• Direction: How does the data below read from its first line through the line containing "random.seed(7)"? Print those lines exactly.

• Data lines:
========================

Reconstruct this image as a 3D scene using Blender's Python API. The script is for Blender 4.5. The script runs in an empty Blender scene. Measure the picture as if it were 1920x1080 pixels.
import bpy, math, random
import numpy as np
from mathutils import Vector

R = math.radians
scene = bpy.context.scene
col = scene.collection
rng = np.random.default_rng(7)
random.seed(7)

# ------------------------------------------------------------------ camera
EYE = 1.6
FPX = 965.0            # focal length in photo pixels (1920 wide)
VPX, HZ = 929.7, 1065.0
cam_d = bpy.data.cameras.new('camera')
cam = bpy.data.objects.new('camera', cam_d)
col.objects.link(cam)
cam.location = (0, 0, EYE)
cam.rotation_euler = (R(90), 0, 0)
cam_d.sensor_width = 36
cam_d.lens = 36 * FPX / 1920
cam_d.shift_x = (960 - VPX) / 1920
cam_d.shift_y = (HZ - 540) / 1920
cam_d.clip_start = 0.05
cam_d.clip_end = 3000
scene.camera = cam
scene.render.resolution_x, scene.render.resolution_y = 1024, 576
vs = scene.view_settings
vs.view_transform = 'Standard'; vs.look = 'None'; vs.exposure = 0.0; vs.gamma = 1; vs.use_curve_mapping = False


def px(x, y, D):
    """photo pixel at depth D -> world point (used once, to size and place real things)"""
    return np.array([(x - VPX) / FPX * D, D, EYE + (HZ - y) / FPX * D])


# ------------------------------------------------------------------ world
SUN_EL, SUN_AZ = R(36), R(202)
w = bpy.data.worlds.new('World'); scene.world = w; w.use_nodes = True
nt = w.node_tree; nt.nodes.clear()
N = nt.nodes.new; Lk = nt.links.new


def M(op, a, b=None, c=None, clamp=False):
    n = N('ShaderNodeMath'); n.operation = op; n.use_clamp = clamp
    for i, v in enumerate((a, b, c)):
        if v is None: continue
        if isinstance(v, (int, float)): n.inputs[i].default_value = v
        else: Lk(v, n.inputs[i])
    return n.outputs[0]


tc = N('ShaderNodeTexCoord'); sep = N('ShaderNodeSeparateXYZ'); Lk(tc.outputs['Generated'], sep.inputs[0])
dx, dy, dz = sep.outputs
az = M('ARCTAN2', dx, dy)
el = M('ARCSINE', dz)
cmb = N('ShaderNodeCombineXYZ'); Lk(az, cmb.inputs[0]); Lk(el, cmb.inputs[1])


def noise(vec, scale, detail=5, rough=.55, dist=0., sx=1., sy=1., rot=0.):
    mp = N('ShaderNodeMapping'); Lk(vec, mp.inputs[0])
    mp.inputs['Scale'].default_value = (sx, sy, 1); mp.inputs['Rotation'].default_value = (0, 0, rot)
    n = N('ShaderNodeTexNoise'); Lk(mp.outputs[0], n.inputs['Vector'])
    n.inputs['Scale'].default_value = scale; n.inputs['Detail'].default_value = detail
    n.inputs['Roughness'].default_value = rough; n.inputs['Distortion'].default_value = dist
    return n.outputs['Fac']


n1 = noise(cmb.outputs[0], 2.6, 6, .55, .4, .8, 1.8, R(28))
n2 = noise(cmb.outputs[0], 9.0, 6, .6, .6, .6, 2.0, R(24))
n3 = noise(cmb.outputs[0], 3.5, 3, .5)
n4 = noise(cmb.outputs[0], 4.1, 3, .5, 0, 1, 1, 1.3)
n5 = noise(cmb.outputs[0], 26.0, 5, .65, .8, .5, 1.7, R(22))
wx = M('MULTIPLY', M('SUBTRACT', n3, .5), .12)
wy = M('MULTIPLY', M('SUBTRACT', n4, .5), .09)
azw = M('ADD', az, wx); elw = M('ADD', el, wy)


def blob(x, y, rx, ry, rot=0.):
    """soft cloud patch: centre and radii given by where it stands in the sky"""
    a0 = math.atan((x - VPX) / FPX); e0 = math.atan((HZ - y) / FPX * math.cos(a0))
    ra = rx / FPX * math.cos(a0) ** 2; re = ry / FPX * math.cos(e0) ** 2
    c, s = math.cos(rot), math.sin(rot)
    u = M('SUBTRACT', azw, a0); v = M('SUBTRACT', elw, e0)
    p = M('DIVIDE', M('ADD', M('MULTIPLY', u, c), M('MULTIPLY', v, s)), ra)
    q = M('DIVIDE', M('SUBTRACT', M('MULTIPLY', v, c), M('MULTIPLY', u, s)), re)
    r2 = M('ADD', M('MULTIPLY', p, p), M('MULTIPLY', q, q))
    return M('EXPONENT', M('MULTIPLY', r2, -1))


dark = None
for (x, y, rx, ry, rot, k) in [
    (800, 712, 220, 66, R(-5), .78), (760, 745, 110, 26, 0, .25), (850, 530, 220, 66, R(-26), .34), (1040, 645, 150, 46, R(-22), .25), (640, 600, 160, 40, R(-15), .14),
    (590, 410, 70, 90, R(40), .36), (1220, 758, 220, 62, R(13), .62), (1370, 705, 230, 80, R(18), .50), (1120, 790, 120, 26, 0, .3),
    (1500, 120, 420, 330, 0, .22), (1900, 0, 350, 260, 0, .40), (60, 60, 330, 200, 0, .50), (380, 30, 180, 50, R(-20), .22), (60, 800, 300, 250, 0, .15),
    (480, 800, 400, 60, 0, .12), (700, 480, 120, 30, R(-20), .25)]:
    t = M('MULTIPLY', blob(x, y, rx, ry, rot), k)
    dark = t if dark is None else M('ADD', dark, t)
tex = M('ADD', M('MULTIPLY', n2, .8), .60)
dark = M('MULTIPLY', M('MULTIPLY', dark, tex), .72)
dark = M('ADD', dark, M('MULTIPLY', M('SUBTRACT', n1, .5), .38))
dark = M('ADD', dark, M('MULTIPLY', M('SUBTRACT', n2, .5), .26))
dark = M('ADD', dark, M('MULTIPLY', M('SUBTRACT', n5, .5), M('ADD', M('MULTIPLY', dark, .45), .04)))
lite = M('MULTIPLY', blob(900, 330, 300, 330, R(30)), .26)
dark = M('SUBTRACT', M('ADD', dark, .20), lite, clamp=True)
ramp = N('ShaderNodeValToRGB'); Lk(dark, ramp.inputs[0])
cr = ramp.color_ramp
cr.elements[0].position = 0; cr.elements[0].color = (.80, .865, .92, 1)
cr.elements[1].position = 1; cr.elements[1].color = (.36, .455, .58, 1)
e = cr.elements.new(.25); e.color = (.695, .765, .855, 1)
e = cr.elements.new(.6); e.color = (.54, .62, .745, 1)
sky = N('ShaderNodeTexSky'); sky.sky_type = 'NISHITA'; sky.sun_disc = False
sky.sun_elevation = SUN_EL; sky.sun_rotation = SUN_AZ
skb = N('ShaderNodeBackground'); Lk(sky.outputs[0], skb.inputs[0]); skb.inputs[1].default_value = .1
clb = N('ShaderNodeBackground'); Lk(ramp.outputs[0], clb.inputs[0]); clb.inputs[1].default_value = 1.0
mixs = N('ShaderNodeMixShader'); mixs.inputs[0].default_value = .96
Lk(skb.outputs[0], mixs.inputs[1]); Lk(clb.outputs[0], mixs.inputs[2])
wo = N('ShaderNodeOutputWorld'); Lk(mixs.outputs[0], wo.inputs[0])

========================

• Response for this exercise:
Reconstruct this image as a 3D scene using Blender's Python API. The script is for Blender 4.5. The script runs in an empty Blender scene. Measure the picture as if it were 1920x1080 pixels.
import bpy, math, random
import numpy as np
from mathutils import Vector

R = math.radians
scene = bpy.context.scene
col = scene.collection
rng = np.random.default_rng(7)
random.seed(7)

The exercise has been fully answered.